E invece si nota una “regressione”, un ritorno a orrori e brutalità già viste.
“Anacronismo” è la parola chiave di questo discorso. Qualcosa di disturbante, di distonico che riemerge dal passato, un mostro esiliato dalla storia che torna a materializzarsi alle porte della città sempre con le stesse spudorate sembianze. “Anacronismo” si abbina a “nazionalismo”. Anacronistiche sono le guerre – le nuove/vecchie guerre di dominio – combattute in nome di nazionalismi “chiusi, esasperati, aggressivi”. Ma per capire in che senso il pontefice parla di “totale” bisogna tornare al “rispetto dei diritti umani”. In effetti passando dalla guerra a pezzi alla guerra totale si allarga anche il focus della sua valutazione: non soltanto riflessione prospettica sulle sorti geopolitiche, ma – anche e soprattutto – riflessione angustiata su quelle del genere umano.

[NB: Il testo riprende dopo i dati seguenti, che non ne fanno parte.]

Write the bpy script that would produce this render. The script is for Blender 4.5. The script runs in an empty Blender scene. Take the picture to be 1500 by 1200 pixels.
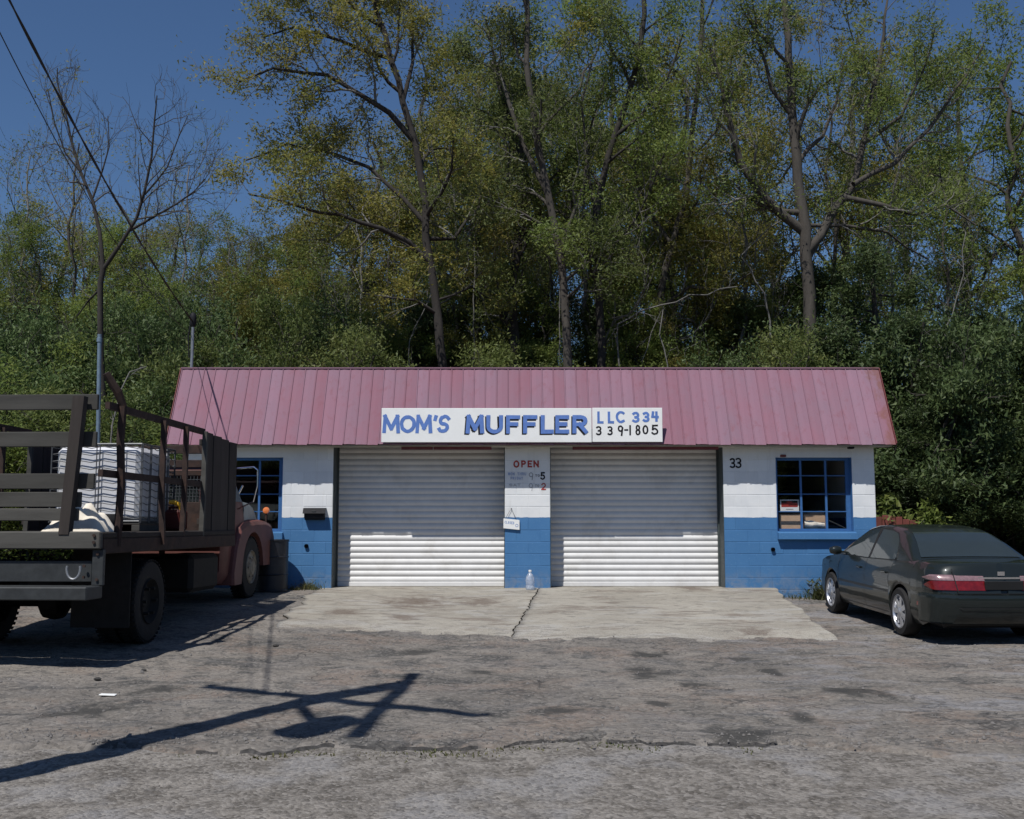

Perché per “guerra totale” in realtà Francesco intende quella guerra che coinvolge, e colpisce, la totalità di una popolazione, e non risparmia nessuno: “civili, anziani, bambini e malati”.
Proprio dalla Seconda guerra mondiale in poi senza dubbio ogni guerra è diventata totale in questo senso: e dunque, quando accoppia al concetto di “guerra totale” quello di “guerra mondiale”, che formula cerca di definire il Papa?
Egli in realtà tiene insieme una preoccupazione ecumenica per un mondo in fiamme (come poteva essere quello alla vigilia di una Prima o Seconda guerra mondiale) e una preoccupazione panantropica per un’umanità a un passo da una tragedia che promette di essere a un tempo l’ennesima della storia ma anche quella definitiva.
Per lui la guerra è mondiale perché si combatte, in contemporanea, in più parti del mondo (e avvenire simultaneamente non significa per forza avvenire congiuntamente), ed è totale perché non fa distinzione tra combattenti e non combattenti.